MELONI E L’OPPOSIZIONE

Per rallentare l’iter l’opposizione alzerà un fuoco di sbarramento, le proverà tutte. Dalle pregiudiziali alla moltiplicazione degli emendamenti. «Ho vissuto di persona il processo autonomistico della Provincia di Bolzano e del Trentino Alto-Adige, nessuno vuole mettere a rischio l’unità nazionale – garantisce Alessandro Urzì (FdI), uno dei tre relatori del ddl – Quando si voterà? Non spetta a me dirlo, lo deciderà la Conferenza dei capigruppo». Difficile che Giorgia Meloni sia in vena di ulteriori concessioni alla vigilia del voto. Tanto più che l’altra riforma parallela, quella che sta veramente a cuore alla presidente del Consiglio, è approdata solo da poco a Palazzo Madama e seguirà un iter molto più complesso.

In questa partita un ruolo chiave sarà quello di Forza Italia. Antonio Tajani ha promesso che «vigilerà». Parola che emana un senso di sfiducia, il timore che si cada in un trappolone.

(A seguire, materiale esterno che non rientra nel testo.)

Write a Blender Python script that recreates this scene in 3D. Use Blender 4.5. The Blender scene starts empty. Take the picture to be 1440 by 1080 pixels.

Da qui la domanda: se i primi a non fidarsi della Lega e di Calderoli sono proprio i suoi alleati, perché il Mezzogiorno dovrebbe fidarsi di questa legge che spaccherà in due il Paese?

Malumori, reciproche diffidenze, timore che a qualcuno in questo slalom parallelo tra le due riforme scappi uno sgambetto. Malumori espressi apertamente durante il dibattito del 29 aprile scorso dal leghista Domenico Furgiuele. Rivolgendosi ai banchi dei suoi alleati li ha rimproverati di avere una posizione «fin troppo schiacciata e piegata a logiche elettorali o peggio propagandiste». E ancora, sempre più esplicito, li ha chiamati in causa: «Bisognava fare uno sforzo in più, uno sforzo di onestà intellettuale. E lo dico riferendomi anche ai colleghi della maggioranza, dentro e soprattutto fuori da questo Palazzo, sul territorio, i quali colleghi sono in preda ai primi fumi della campagna elettorale: a loro chiedo più coraggio a nome della Lega, perché senza coraggio le riforme non si fanno». Qualcuno ha visto Calderoli spellarsi le mani.